[BEGIN MATERIAL]

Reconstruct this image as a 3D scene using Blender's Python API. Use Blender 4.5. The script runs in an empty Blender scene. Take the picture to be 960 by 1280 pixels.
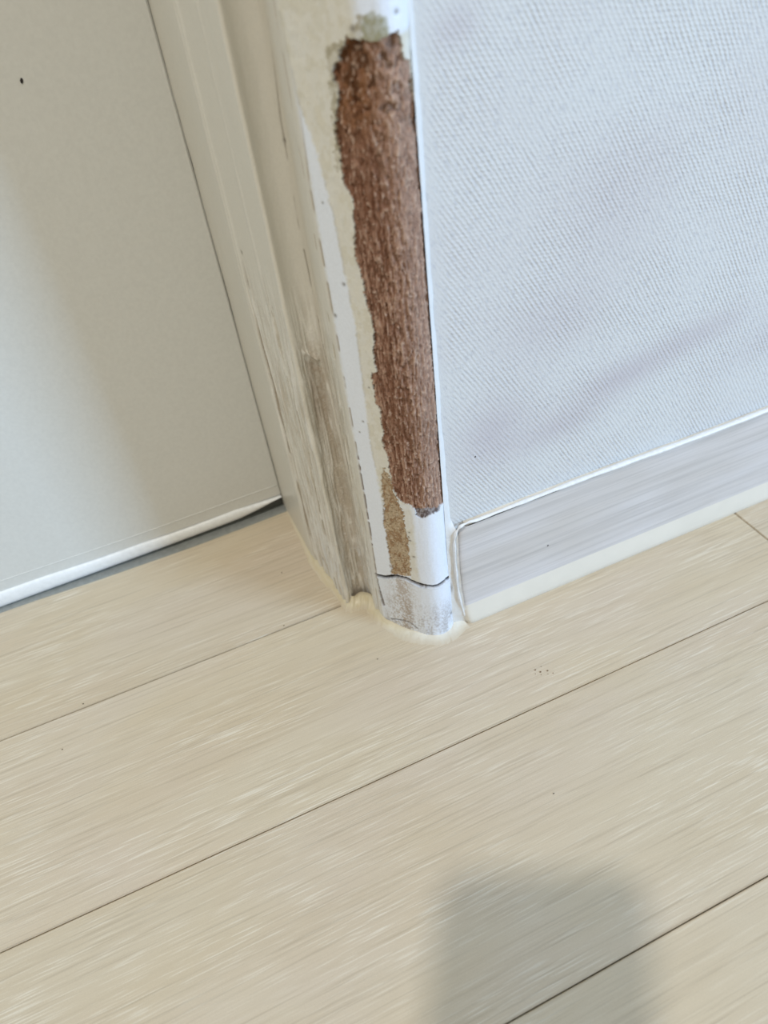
import bpy, bmesh, math, random
import numpy as np
from mathutils import Matrix, Vector
random.seed(4); rng = np.random.default_rng(4)
S = bpy.context.scene; COL = S.collection
MM = 0.001

# ------------------------------------------------------------------ camera, world, lights, exposure
H = 0.345                                   # lens height above the floor
RIGHT = Vector((0.91440996, -0.39016384, -0.10782671))
DOWN = Vector((-0.33796434, -0.58926047, -0.73386116))
FWD = Vector((0.22278807, 0.70749154, -0.67068711))
EYE = Vector((0, 0, H))
cd = bpy.data.cameras.new('camera'); cam = bpy.data.objects.new('camera', cd); COL.objects.link(cam)
cd.sensor_fit = 'HORIZONTAL'; cd.sensor_width = 36; cd.lens = 904.5 / 960 * 36
cd.clip_start = 0.004; cd.clip_end = 60
cd.dof.use_dof = True; cd.dof.focus_distance = 0.37; cd.dof.aperture_fstop = 10
R3 = Matrix((RIGHT, -DOWN, -FWD)).transposed()
cam.matrix_world = Matrix.Translation(EYE) @ R3.to_4x4()
S.camera = cam

w = bpy.data.worlds.new('world'); S.world = w; w.use_nodes = True
bg = w.node_tree.nodes['Background']; bg.inputs[0].default_value = (0.965, 0.91, 0.78, 1); bg.inputs[1].default_value = 0.46

def area(name, loc, target, sx, sy, power, col, shape='RECTANGLE'):
    l = bpy.data.lights.new(name, 'AREA'); l.shape = shape; l.size = sx; l.size_y = sy; l.energy = power; l.color = col
    o = bpy.data.objects.new(name, l); COL.objects.link(o); o.location = loc
    o.rotation_euler = (Vector(target) - Vector(loc)).to_track_quat('-Z', 'Y').to_euler(); return o
area('window_daylight', (2.5, -2.2, 1.35), (0, 0.3, 0.1), 0.7, 1.1, 108, (0.45, 0.69, 1.0))
area('ceiling_lamp_light', (-0.546, -0.51, 2.38), (-0.546, -0.51, 0), 0.12, 0.12, 24, (1.0, 0.94, 0.84), 'DISK')

vs = S.view_settings; vs.view_transform = 'Standard'; vs.look = 'None'; vs.exposure = -0.01; vs.gamma = 1; vs.use_curve_mapping = False

# ------------------------------------------------------------------ helpers
def lin(c):
    c = np.asarray(c, float) / 255
    return np.where(c <= .04045, c / 12.92, ((c + .055) / 1.055) ** 2.4)
def L4(r, g, b): return tuple(float(x) for x in lin((r, g, b))) + (1.0,)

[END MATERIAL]

> [THE EXERCISE]: Retype the whole listing exactly and leave the pictures out.

> [ANSWER TO THIS TASK]:
Reconstruct this image as a 3D scene using Blender's Python API. Use Blender 4.5. The script runs in an empty Blender scene. Take the picture to be 960 by 1280 pixels.
import bpy, bmesh, math, random
import numpy as np
from mathutils import Matrix, Vector
random.seed(4); rng = np.random.default_rng(4)
S = bpy.context.scene; COL = S.collection
MM = 0.001

# ------------------------------------------------------------------ camera, world, lights, exposure
H = 0.345                                   # lens height above the floor
RIGHT = Vector((0.91440996, -0.39016384, -0.10782671))
DOWN = Vector((-0.33796434, -0.58926047, -0.73386116))
FWD = Vector((0.22278807, 0.70749154, -0.67068711))
EYE = Vector((0, 0, H))
cd = bpy.data.cameras.new('camera'); cam = bpy.data.objects.new('camera', cd); COL.objects.link(cam)
cd.sensor_fit = 'HORIZONTAL'; cd.sensor_width = 36; cd.lens = 904.5 / 960 * 36
cd.clip_start = 0.004; cd.clip_end = 60
cd.dof.use_dof = True; cd.dof.focus_distance = 0.37; cd.dof.aperture_fstop = 10
R3 = Matrix((RIGHT, -DOWN, -FWD)).transposed()
cam.matrix_world = Matrix.Translation(EYE) @ R3.to_4x4()
S.camera = cam

w = bpy.data.worlds.new('world'); S.world = w; w.use_nodes = True
bg = w.node_tree.nodes['Background']; bg.inputs[0].default_value = (0.965, 0.91, 0.78, 1); bg.inputs[1].default_value = 0.46

def area(name, loc, target, sx, sy, power, col, shape='RECTANGLE'):
    l = bpy.data.lights.new(name, 'AREA'); l.shape = shape; l.size = sx; l.size_y = sy; l.energy = power; l.color = col
    o = bpy.data.objects.new(name, l); COL.objects.link(o); o.location = loc
    o.rotation_euler = (Vector(target) - Vector(loc)).to_track_quat('-Z', 'Y').to_euler(); return o
area('window_daylight', (2.5, -2.2, 1.35), (0, 0.3, 0.1), 0.7, 1.1, 108, (0.45, 0.69, 1.0))
area('ceiling_lamp_light', (-0.546, -0.51, 2.38), (-0.546, -0.51, 0), 0.12, 0.12, 24, (1.0, 0.94, 0.84), 'DISK')

vs = S.view_settings; vs.view_transform = 'Standard'; vs.look = 'None'; vs.exposure = -0.01; vs.gamma = 1; vs.use_curve_mapping = False

# ------------------------------------------------------------------ helpers
def lin(c):
    c = np.asarray(c, float) / 255
    return np.where(c <= .04045, c / 12.92, ((c + .055) / 1.055) ** 2.4)
def L4(r, g, b): return tuple(float(x) for x in lin((r, g, b))) + (1.0,)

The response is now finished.